Shell is to sell off more than £18billion worth of assets over the next two years following a huge dip in profits.
The oil giant – which has more than 6,500 employees in the UK – is reportedly looking to divest amid continuing security problems in Nigeria.
But the firm is refusing to speculate on whether any of its North Sea platforms will be sold.
The news comes just days after another major energy company – Marathon Oil – announced plans to quit the UK Continental Shelf.
According to Fred Lucas, of analysts JP Morgan Cazenove, Shell’s guidance for capital spending implies at least £9billion in asset sales during the next two years.
“Yet without too much thought to portfolio stress, we can isolate almost double that figure of potentially non-core assets in Shell’s global portfolio,” he said.
The £18billion disposal plan could be unveiled as early as next month and would be the largest in the firm’s history.
Shell has been a leading player in the North Sea for more than 30 years, and still produces more than 12% of UK oil and gas.
Glen Cayley, Shell UK’s upstream director, insists the region remains its engine room for global growth.
It has interests in more than 50 fields, operating more than 30 offshore installations, 30 subsea installations, two FPSOs (Floating Production Storage and Offtake vessel), three onshore gas plants and a marine terminal.
The firm shocked the North Sea in 2009 when it – along with Exxon Mobil – decided to offload six fields.
However, the deal brought Taqa to the North Sea, and the firm has since gone on to be one of the region’s top employers.
Shell declined to comment on the selloff yesterday, but in October the firm said that its investment would peak in 2013 and that it would “step up” asset sales in 2014 and 15.
“For 2013 we have announced around $10billion (£6.1billion) of acquisitions,” said finance director Simon Henry.
“That includes Repsol pre-emption rights on BC-10 in Brazil, the signature bonus for Libra also in Brazil and building out some of our North Sea upstream positions so we expect now our net investment spending will be around $45billion (£27.5billion) in 2013.
“This is an increase from the net $40billion (£24.5billion) guidance that we gave at the second quarter but that is driven by the new acquisitions in Brazil and we do now expect lower divestment proceeds than we had previously expected, somewhere between $1billion (£610million) and $2billion (£1.2billion) for the year.”
“We are managing through a four-year programme $130billion (£79.5billion) of net investment spending.
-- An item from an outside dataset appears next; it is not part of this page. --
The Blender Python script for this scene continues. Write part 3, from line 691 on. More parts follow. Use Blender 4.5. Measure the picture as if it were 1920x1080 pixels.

That’s from 2012 to 2015 combined and that’s in the $100 oil price scenario.
“There are several moving parts in that; asset sales, the acquisitions, new investment decisions. These are all being managed on a multi-year basis.
“2013 will obviously be a peak year for net investment. The net investment will be mostly likely considerably lower in 2014 because we need to work through some $10billion (£6.1billion) of acquisitions and this year, of course, lower asset sales but we will step up, as noted before, asset sales in 2014 and 2015.”
More details on what Shell pans to sell off are expected to be disclosed at the end of January.